What Does Shell Variable Mean?
A shell variable is a variable that is available only to the current shell. In contrast, an environment variable is available system wide and can be used by other applications on the system.
A shell is the operating system’s command interpreter. It processes the commands entered on the command line or read from a shell script file.
Techopedia Explains Shell Variable
A variable is a location in memory that is used to hold a value. This location is assigned a name to make it descriptive. The value could be any type of data such as a name, number, text or filename/directory. So, a variable is nothing more than a pointer to a particular data. A shell allows a user to create, assign or delete variables. However, these variables are only temporary and are automatically deleted when the shell session is closed. To make a shell variable persistent and available system wide, it must be exported, thus converting it into an environment variable. The command used for doing this depends on the specific shell being used.
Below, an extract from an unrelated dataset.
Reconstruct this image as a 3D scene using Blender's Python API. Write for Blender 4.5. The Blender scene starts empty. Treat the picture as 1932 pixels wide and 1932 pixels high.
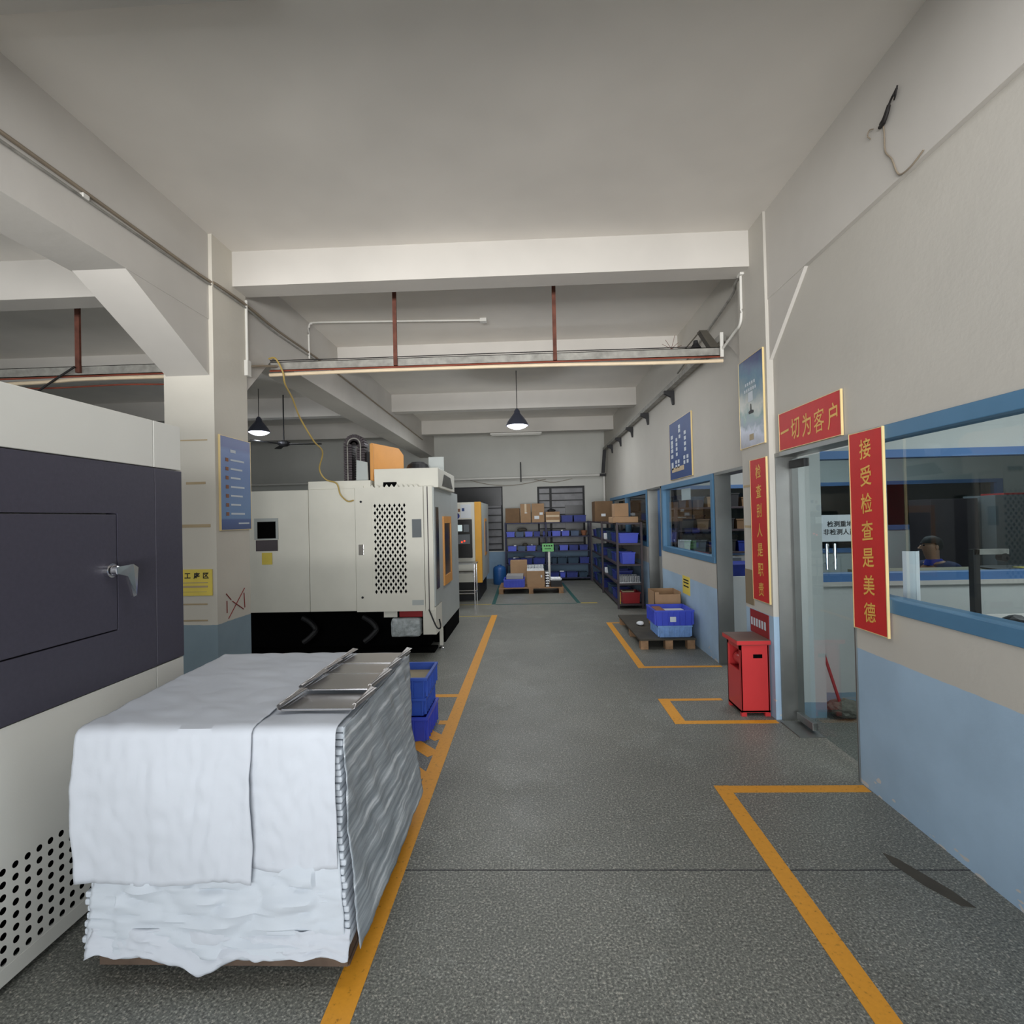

In the Bash shell used by Linux, the command is “export”.
A shell variable is created with the following syntax: “variable_name=variable_value”. For example, the command “set COMPUTER_NAME=mercury” creates the shell variable named “COMPUTER_NAME” with a value of “mercury”. For values with spaces, quotation marks must be used. Although not required, the convention in Unix is to use uppercase letters for the variable names. Also, in Unix, variable names, like filenames, are case sensitive.